Japanese experts say that their system for manipulating objects in space has two original features. The force acting on an object is the result of the addition of several directed beams of ultrasonic waves. This allows you to get a standing sound wave and fix its minima and maxima at strictly defined points in space. With the help of one or more directional emitters, the Japanese change the parameters of this standing sound wave, make it move in space along the trajectory they need, which leads to the movement of the object held by the wave.

Specifically, in the experiments, four speakers were used, emitting sound waves with a frequency of more than 20 kilohertz, which are inaudible to the human ear and emanate from four sides, intersecting with each other in a confined space. Using sound of different power, they are able to move objects of different shapes, made of materials with different densities, while controlling their position in space with millimeter precision.

Experimenters assure that after a while they will be able to manipulate objects of any mass and volume in the same way. It remains only to learn how to select the sound of a certain frequency and power. They also say that acoustic levitation will help in the future to completely overcome gravity. The use of this technology to create a new type of aircraft has already interested NASA engineers.

As for its use in the construction business in antiquity, the authors described it in different ways.
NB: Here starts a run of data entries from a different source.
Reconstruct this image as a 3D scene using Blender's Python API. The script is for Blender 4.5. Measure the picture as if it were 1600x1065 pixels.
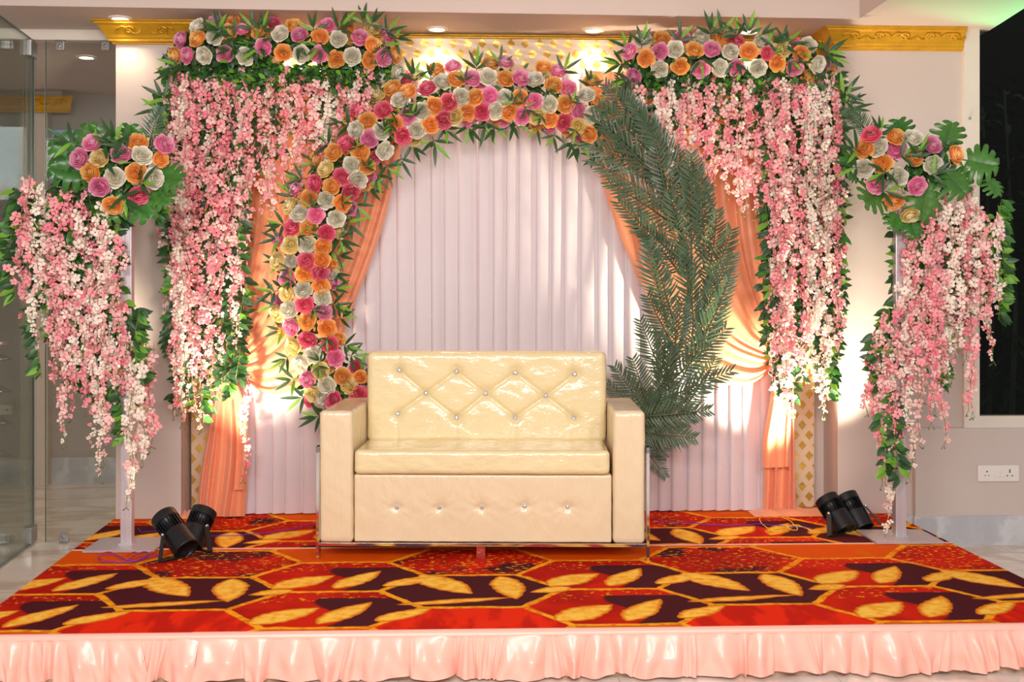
import bpy, math, random
import numpy as np
from mathutils import Vector, Matrix
from math import sin, cos, pi, radians as R

for o in list(bpy.data.objects):
    bpy.data.objects.remove(o)
SC = bpy.context.scene
COL = SC.collection
rnd = random.Random(7)

# ------------------------------------------------------------------ camera, world, lamps, exposure
F, CX, HY, CAMZ, YAW = 1800.0, 800.0, 460.0, 1.40, R(2.2)
STAGE = 0.17
CEIL = 2.89
cam_d = bpy.data.cameras.new('camera')
cam = bpy.data.objects.new('camera', cam_d)
COL.objects.link(cam)
cam.location = (0, 0, CAMZ)
cam.rotation_euler = (R(90), 0, -YAW)
cam_d.lens = 36 * F / 1600
cam_d.sensor_width = 36
cam_d.shift_y = -(532.5 - HY) / 1600
cam_d.clip_start = 0.05
SC.camera = cam

w = bpy.data.worlds.new('hall_light'); SC.world = w; w.use_nodes = True
w.node_tree.nodes['Background'].inputs[0].default_value = (1.0, 0.96, 0.95, 1)
w.node_tree.nodes['Background'].inputs[1].default_value = 0.42

SC.view_settings.view_transform = 'Standard'
SC.view_settings.look = 'None'
SC.view_settings.gamma = 1.0
SC.view_settings.use_curve_mapping = False
SC.view_settings.exposure = 0.0

def area(name, loc, target, size, energy, color, sy=None):
    d = bpy.data.lights.new(name, 'AREA'); d.energy = energy; d.color = color
    d.size = size
    if sy: d.shape = 'RECTANGLE'; d.size_y = sy
    o = bpy.data.objects.new(name, d); COL.objects.link(o); o.location = loc
    o.rotation_euler = (Vector(target) - Vector(loc)).to_track_quat('-Z', 'Y').to_euler()
    return o
def spot(name, loc, target, energy, color, angle, blend=0.6, size=0.03):
    d = bpy.data.lights.new(name, 'SPOT'); d.energy = energy; d.color = color
    d.spot_size = R(angle); d.spot_blend = blend; d.shadow_soft_size = size
    o = bpy.data.objects.new(name, d); COL.objects.link(o); o.location = loc
    o.rotation_euler = (Vector(target) - Vector(loc)).to_track_quat('-Z', 'Y').to_euler()
    return o
# soft fill areas added for the unseen hall lighting, behind and above the photographer
area('hall_fill', (-1.2, 0.4, 2.8), (-0.4, 6.0, 0.6), 1.6, 122, (1.0, 0.95, 0.91), 0.8)
area('hall_fill', (1.6, 0.4, 2.8), (0.6, 6.0, 0.6), 1.6, 76, (1.0, 0.95, 0.91), 0.8)
area('flash_bounce', (0.2, -0.6, 2.2), (0, 6.0, 0.6), 1.0, 70, (1.0, 0.96, 0.94))

# ------------------------------------------------------------------ projection helpers: pixel of the photograph -> point in the room
FW = Vector((sin(YAW), cos(YAW), 0)); RT = Vector((cos(YAW), -sin(YAW), 0)); UP = Vector((0, 0, 1))
CAM = Vector((0, 0, CAMZ))
def ray(px, py): return FW + RT * ((px - CX) / F) + UP * ((HY - py) / F)
def P(px, py, Y):
    r = ray(px, py); return CAM + r * (Y / r.y)
def Pz(px, py, z):
    r = ray(px, py); return CAM + r * ((z - CAMZ) / r.z)

# ------------------------------------------------------------------ materials
def srgb(r, g, b):
    f = lambda c: (c / 255 / 12.92) if c / 255 <= 0.04045 else ((c / 255 + 0.055) / 1.055) ** 2.4
    return (f(r), f(g), f(b), 1)
MATS = {}
def mat(name, col, rough=0.6, metal=0.0, noise=0.0, nscale=8.0, bump=0.0, bscale=40.0, coat=0.0, coat_rough=0.1,
        trans=0.0, sheen=0.0, emit=None, estr=0.0, spec=0.5, stretch=None, coatbump=0.0, objrand=0.0):
    if name in MATS: return MATS[name]
    m = bpy.data.materials.new(name); m.use_nodes = True; MATS[name] = m
    nt = m.node_tree; N = nt.nodes; L = nt.links
    b = N['Principled BSDF']
    b.inputs['Base Color'].default_value = col
    b.inputs['Roughness'].default_value = rough
    b.inputs['Metallic'].default_value = metal
    b.inputs['Coat Weight'].default_value = coat
    b.inputs['Coat Roughness'].default_value = coat_rough
    b.inputs['Sheen Weight'].default_value = sheen
    b.inputs['Specular IOR Level'].default_value = spec
    tc = N.new('ShaderNodeTexCoord'); mp = N.new('ShaderNodeMapping')
    L.new(tc.outputs['Object'], mp.inputs[0])
    if stretch: mp.inputs['Scale'].default_value = stretch
    colsock = None
    if noise > 0:
        n = N.new('ShaderNodeTexNoise'); n.inputs['Scale'].default_value = nscale; n.inputs['Detail'].default_value = 5
        L.new(mp.outputs[0], n.inputs[0])
        mr = N.new('ShaderNodeMapRange'); mr.inputs[1].default_value = .25; mr.inputs[2].default_value = .75
        mr.inputs[3].default_value = 1 - noise; mr.inputs[4].default_value = 1 + noise
        L.new(n.outputs[0], mr.inputs[0])
        mx = N.new('ShaderNodeVectorMath'); mx.operation = 'SCALE'; mx.inputs[0].default_value = col[:3]
        L.new(mr.outputs[0], mx.inputs['Scale']); colsock = mx.outputs[0]
    if objrand > 0:
        oi = N.new('ShaderNodeObjectInfo')
        hs = N.new('ShaderNodeHueSaturation')
        mr = N.new('ShaderNodeMapRange'); mr.inputs[3].default_value = 1 - objrand; mr.inputs[4].default_value = 1 + objrand * .6
        L.new(oi.outputs['Random'], mr.inputs[0]); L.new(mr.outputs[0], hs.inputs['Value'])
        mr2 = N.new('ShaderNodeMapRange'); mr2.inputs[3].default_value = .5 - objrand * .06; mr2.inputs[4].default_value = .5 + objrand * .06
        wn = N.new('ShaderNodeMath'); wn.operation = 'FRACT'; wm = N.new('ShaderNodeMath'); wm.operation = 'MULTIPLY'; wm.inputs[1].default_value = 37.7
        L.new(oi.outputs['Random'], wm.inputs[0]); L.new(wm.outputs[0], wn.inputs[0]); L.new(wn.outputs[0], mr2.inputs[0]); L.new(mr2.outputs[0], hs.inputs['Hue'])
        if colsock: L.new(colsock, hs.inputs['Color'])
        else: hs.inputs['Color'].default_value = col
        colsock = hs.outputs[0]
    if colsock: L.new(colsock, b.inputs['Base Color'])
    if bump > 0 or coatbump > 0:
        n2 = N.new('ShaderNodeTexNoise'); n2.inputs['Scale'].default_value = bscale; n2.inputs['Detail'].default_value = 4
        L.new(mp.outputs[0], n2.inputs[0])
        bm = N.new('ShaderNodeBump'); bm.inputs['Strength'].default_value = max(bump, coatbump); bm.inputs['Distance'].default_value = 0.01
        L.new(n2.outputs[0], bm.inputs['Height'])
        if bump > 0: L.new(bm.outputs[0], b.inputs['Normal'])
        if coatbump > 0: L.new(bm.outputs[0], b.inputs['Coat Normal'])
    if emit:
        b.inputs['Emission Color'].default_value = emit; b.inputs['Emission Strength'].default_value = estr
    if trans > 0:
        t = N.new('ShaderNodeBsdfTranslucent'); ms = N.new('ShaderNodeMixShader'); ms.inputs[0].default_value = trans
        if colsock: L.new(colsock, t.inputs[0])
        else: t.inputs[0].default_value = col
        out = N['Material Output']
        L.new(b.outputs[0], ms.inputs[1]); L.new(t.outputs[0], ms.inputs[2]); L.new(ms.outputs[0], out.inputs[0])
    return m

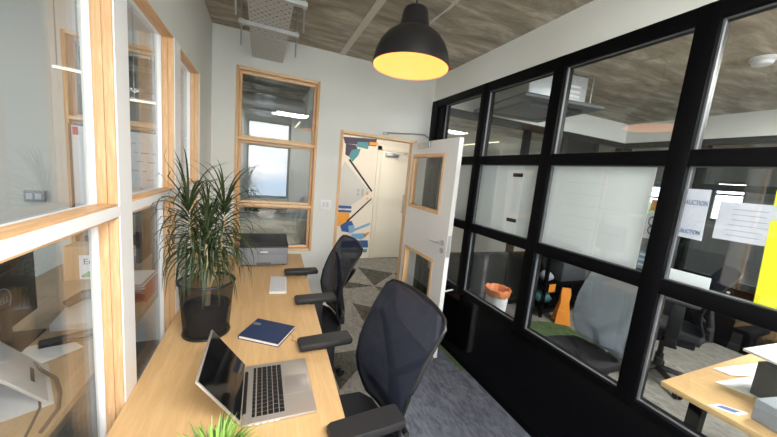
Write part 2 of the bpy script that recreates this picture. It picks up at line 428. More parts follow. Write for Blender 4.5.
lathe(bm, [(0, 0), (.026, 0), (.026, .008), (0, .008)], 0, 0, 24)
lathe(bm, [(0, 0), (.026, 0), (.026, .008), (0, .008)], .0, -.075, 24)
tube(bm, [(0, 0, 0), (0, 0, .05), (.012, 0, .058), (.13, 0, .058)], .0095, 12)
hm = plane_mtx(Vector((LX[0], -.855, 1.14)), (0, 1, 0), (0, 0, 1))
hm = Matrix.Translation((LX[0], -.855, 1.14)) @ Matrix(((0, 0, -1, 0), (1, 0, 0, 0), (0, 1, 0, 0), (0, 0, 0, 1)))
bmesh.ops.transform(bm, matrix=hm, verts=bm.verts); obj('handle', bm, 'steel', d)
for zz in (.25, 1.05, 1.88):
    bm = BM(); tube(bm, [(2.035, -.006, zz-.05), (2.035, -.006, zz+.05)], .008); obj('hinge', bm, 'steel', d)
bm = BM(); box(bm, LX[0]+.006, LX[1]-.006, LY[0]-.003, LY[0], 1.02, 1.22); obj('lock_plate', bm, 'steel', d)

# right partition: white bulkhead, black frame with panes, black dado
bm = BM(); box(bm, W, W+.10, REAR, 0, T, H); struct('wall_right', bm, 'wall', smooth=0)
bm = BM(); box(bm, W+.004, W+.085, REAR, 0, .03, Z3-.08); struct('baseboard_right', bm, 'blackpanel', smooth=0)
bm = BM(); mw = .042; fx0, fx1 = W-.012, W+.07
box(bm, fx0, fx1, REAR, 0, T-.075, T, 0, .003)
for zz in (Z1, Z2): box(bm, fx0, fx1, REAR, 0, zz-.037, zz+.037, 0, .003)
box(bm, fx0, fx1, REAR, 0, Z3-.085, Z3-.038, 0, .003)
box(bm, fx0-.002, fx1+.002, -.13, 0, 0, T+.001, 0, .003); box(bm, fx0+.012, fx1-.002, -.27, -.13, 0, T-.001, 0, .003)
for m_ in MY: box(bm, fx0-.002, fx1+.002, m_-mw, m_+mw, Z3-.085, T, 0, .003)
box(bm, W, fx1, REAR, 0, 0, .05)
w = struct('window_%d' % n, bm, 'black'); n += 1
ed = [(-.27, MY[0]+mw)]+[(MY[i]-mw, MY[i+1]+mw) for i in range(3)]
for (b_, a_) in ed:
    for z0, z1 in ((Z3-.038, Z2-.037), (Z2+.037, Z1-.037), (Z1+.037, T-.075)):
        bm = BM(); h = .008
        box(bm, W+.012, W+.028, a_, a_+h, z0, z1); box(bm, W+.012, W+.028, b_-h, b_, z0, z1)
        box(bm, W+.012, W+.028, a_+h, b_-h, z0, z0+h*.5); box(bm, W+.012, W+.028, a_+h, b_-h, z1-h*.5, z1)
        obj('bead', bm, 'alu', w)
        bm = BM(); box(bm, W+.030, W+.036, a_, b_, z0, z1); obj('pane', bm, 'glassp', w, 0)

# meeting room beyond the partition: bulkheads, dark glazed screens, outer wall
bm = BM(); box(bm, 2.33, FARX, 0, .12, 2.57, H); box(bm, FARX, FARX+.12, REAR, .12, 2.57, H); struct('wall_meeting', bm, 'wall', smooth=0)
bm = BM()
for x in (2.36, 3.05, 3.75, 4.45, 5.15, FARX-.03): box(bm, x-.035, x+.035, .0, .09, 0, 2.57, 0, .003)
for zz in (.04, .74, 1.92, 2.53): box(bm, 2.33, FARX, 0, .09, zz-.04, zz+.04, 0, .003)
box(bm, 2.36, FARX, .03, .06, .05, .74)
box(bm, 4.45, 5.15, .03, .06, .74, 2.5)
w = struct('window_%d' % n, bm, 'black'); n += 1
bm = BM(); box(bm, 2.36, FARX, .04, .046, .74, 2.53); obj('pane', bm, 'glass', w, 0)
bm = BM()
for k in range(6): yy = -.04-.95*k; box(bm, FARX, FARX+.09, yy-.04, yy+.04, 0, 2.57, 0, .003)
for zz in (.04, .78, 1.95, 2.53): box(bm, FARX, FARX+.09, REAR, 0, zz-.04, zz+.04, 0, .003)
box(bm, FARX+.03, FARX+.06, REAR, 0, .05, .78)
w = struct('window_%d' % n, bm, 'black'); n += 1
bm = BM(); box(bm, FARX+.04, FARX+.046, REAR, 0, .78, 2.53); obj('pane', bm, 'glass', w, 0)
def wall_with_holes(name, ax, c0, c1, lo, hi, holes, mname='wall'):
    """ax 0: wall on a plane x = const running along y; ax 1: y = const along x. holes: (a, b, z0, z1) in order"""
    bm = BM(); cur = lo
    def bx(a, b, z0, z1):
        if b-a > 1e-4 and z1-z0 > 1e-4: box(bm, *((c0, c1, a, b) if ax == 0 else (a, b, c0, c1)), z0, z1)
    for a, b, z0, z1 in holes:
        bx(cur, a, 0, H); bx(a, b, 0, z0); bx(a, b, z1, H); cur = b
    bx(cur, hi, 0, H)
    return struct(name, bm, mname, smooth=0)
def outer_window(holes, ax, c):
    global n
    for a, b, z0, z1 in holes:
        bm = BM(); f = .05; zm = z0+(z1-z0)*.68
        def bx(p, q_, r, s): box(bm, *((c-.03, c+.03, p, q_) if ax == 0 else (p, q_, c-.03, c+.03)), r, s, 0, .003)
        bx(a, a+f, z0, z1); bx(b-f, b, z0, z1); bx(a+f, b-f, z0, z0+f); bx(a+f, b-f, z1-f, z1); bx(a+f, b-f, zm-.02, zm+.02)
        w = struct('window_%d' % n, bm, 'plasticg'); n += 1
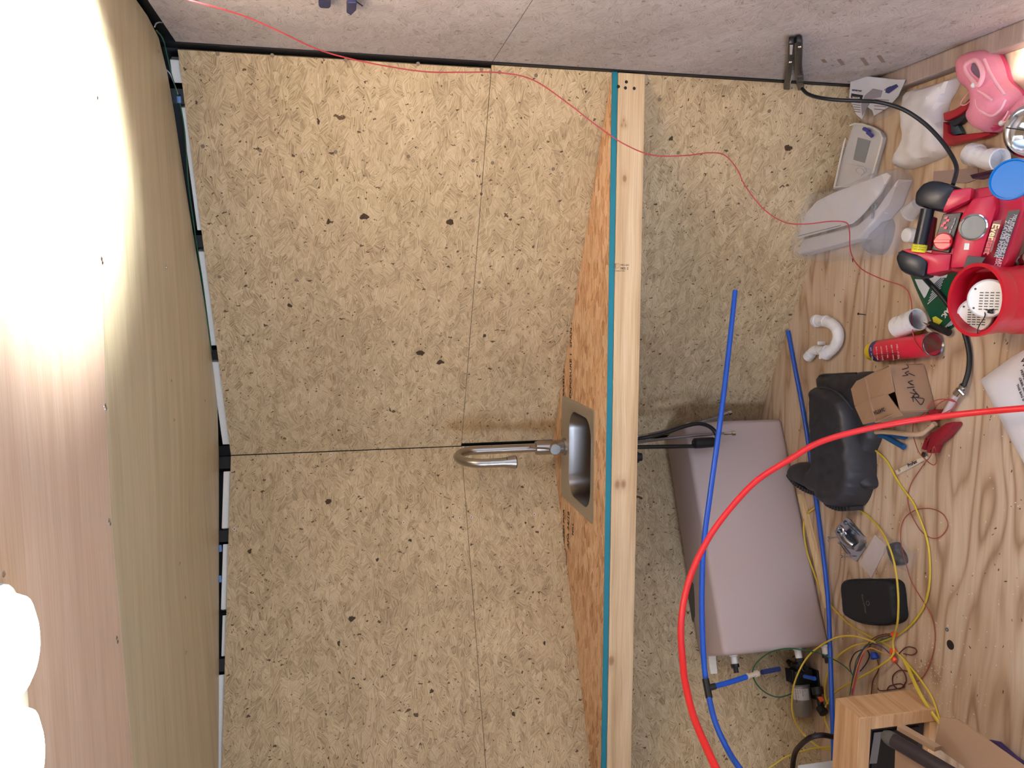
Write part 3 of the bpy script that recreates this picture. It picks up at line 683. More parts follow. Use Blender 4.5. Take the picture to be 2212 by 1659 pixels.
# ------------------------------------------------------------------ small carton
hb = .115
F1, F2 = P(1997, 788), P(2022, 886)
cd_ = (F2-F1).normalized(); cb = V((cd_.y, -cd_.x, 0)); cb = cb if cb.y > 0 else -cb
zz = V((0, 0, hb)); dp = .115
cb_ = thing('cardboard_box', (F1+F2)/2+cb*dp/2, 'small open carton with handwriting on its side and part number on a flap', 'box')
bm = B(); th = .003
for a_, b_ in ((F1, F2), (F2, F2+cb*dp), (F2+cb*dp, F1+cb*dp), (F1+cb*dp, F1)):
    n = (b_-a_).normalized().cross(V((0, 0, 1))); slab(bm, [a_, b_, b_+zz, a_+zz], n, th)
slab(bm, [F1, F2, F2+cb*dp, F1+cb*dp], (0, 0, 1), .003); bmesh.ops.translate(bm, verts=bm.verts, vec=(0, 0, .004)); obj('carton', bm, CARD, cb_)
for pts in ([(1850, 823, .12), (1921, 791, .13), (1931, 846, .125), (1890, 864, .118), (1846, 877, .10), (1838, 840, .10)], [(1846, 878, .10), (1882, 862, .118), (1916, 851, .125), (1950, 898, hb+.006), (1864, 917, .10)], [(1998, 788, .08), (1936, 783, hb+.004), (1928, 790, hb+.02), (1936, 784, hb+.01)]):
    q = [P(*p) for p in pts]; bm = B(); vs = [bm.verts.new(p) for p in q]; f = bm.faces.new(vs); f.normal_update()
    r = bmesh.ops.extrude_face_region(bm, geom=[f]); [setattr(v, 'co', v.co-V((0, 0, .0028))) for v in r['geom'] if isinstance(v, bmesh.types.BMVert)]
    bmesh.ops.recalc_face_normals(bm, faces=bm.faces)
    if len(pts) != 4: obj('flap', bm, CARD, cb_)
    else: bm.free()
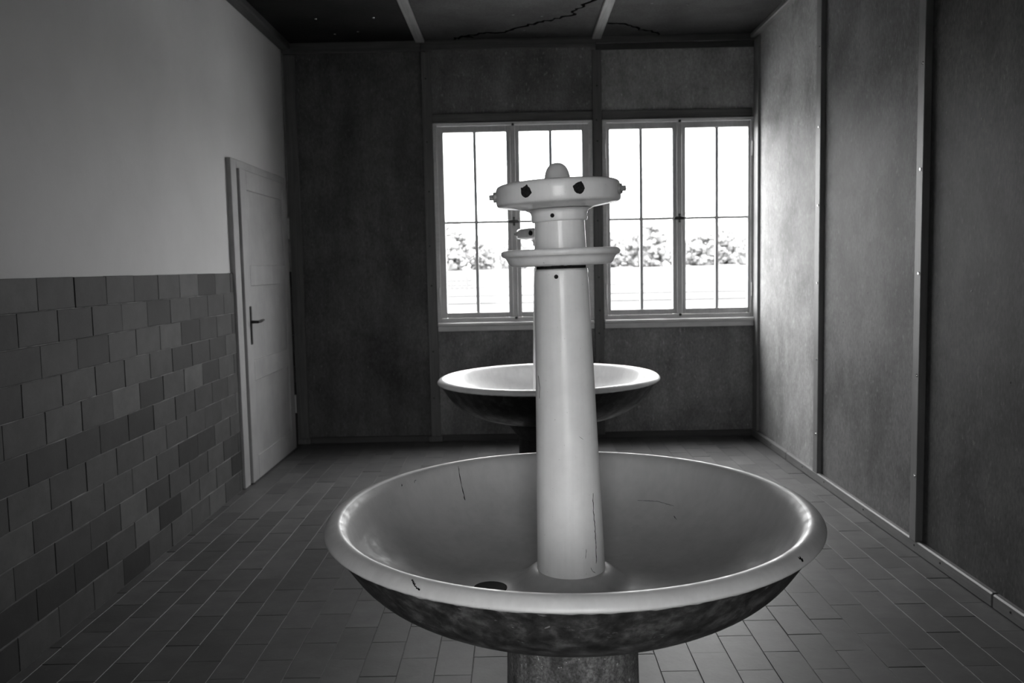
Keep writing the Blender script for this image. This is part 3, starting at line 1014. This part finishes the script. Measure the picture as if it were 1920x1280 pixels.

The medieval Arab scholar al-Masoudi wrote that at first they put a "magic papyrus" under the stone, then hit it with a metal rod. This allowed the rock to lift off the ground and float along a stone-paved path bounded by metal poles. So the megalith moved along the path for a distance of about 50 meters, and then dropped to the ground. The process was repeated every time until the stone was placed in the right place.

In our time, no one will, I suppose, bang with wands and blow on copper pipes. Most likely, the Japanese will build something very high-tech. Of course, if everything goes according to plan.